As some reports warned that the president’s mistake could also endanger the lives of these intelligence operatives, a senior Republican lawmaker urged the White House to get its act together.
Senator Bob Corker, who chairs the Senate Foreign Relations Committee, warned that the White House was “in a downward spiral right now” and staff “have got to figure out a way to come to grips with all that’s happening”.
Senate Majority Leader Mitch McConnell warned that the chaos at the White House could hurt the Republican plans for exploiting congressional majorities for doing important legislation.
“I think we could do with a little less drama from the White House,” McConnell said on Bloomberg Television. “We could focus on our agenda, which is the regulations, tax reform, repealing and replacing Obamacare.”
House Speaker Paul Ryan, also Republican, did not heed to calls to defend the president and demanded more information to do so.
Mr Trump’s national security adviser, H.R. McMaster, told reporters at the White House that the president did not know where the information he shared with Russian officials had originated.

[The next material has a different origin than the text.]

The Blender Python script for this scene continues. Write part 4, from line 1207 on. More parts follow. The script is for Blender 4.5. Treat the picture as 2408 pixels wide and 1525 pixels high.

“The president wasn’t even aware where this information came from. He wasn’t briefed on the source or method of the information either,” he said.
“What was shared was wholly appropriate given the purpose of that conversation and the purpose of what the president was trying to achieve through that meeting.”
Secretary of State Rex Tillerson issued a statement, acknowledging that Mr Trump had in fact discussed specific threats in the Oval Office meeting.
“During President Trump’s meeting with Foreign Minister [Sergei] Lavrov, a broad range of subjects were discussed among which were common efforts and threats regarding counterterrorism,” Mr Tillerson said.
“During that exchange the nature of specific threats were discussed, but they did not discuss sources, methods or military operations.”
On Monday evening, when the Washington Post broke the story, senior White House aides rejected it as incorrect. “I was in the room. It didn’t happen,” said Mr McMaster. “This story is false,” added Dina Powell, his deputy.
But Mr Trump embarrassed his own team when he tweeted that he had shared that piece of information with the Russians because as president he had the right to do so.
And instead of addressing the furore the disclosure caused, the president asked his aides to figure out who leaked the information to the media. “I have been asking [sacked FBI] director [James] Comey and others, from the beginning of my administration, to find the leakers in the intelligence community,” he tweeted.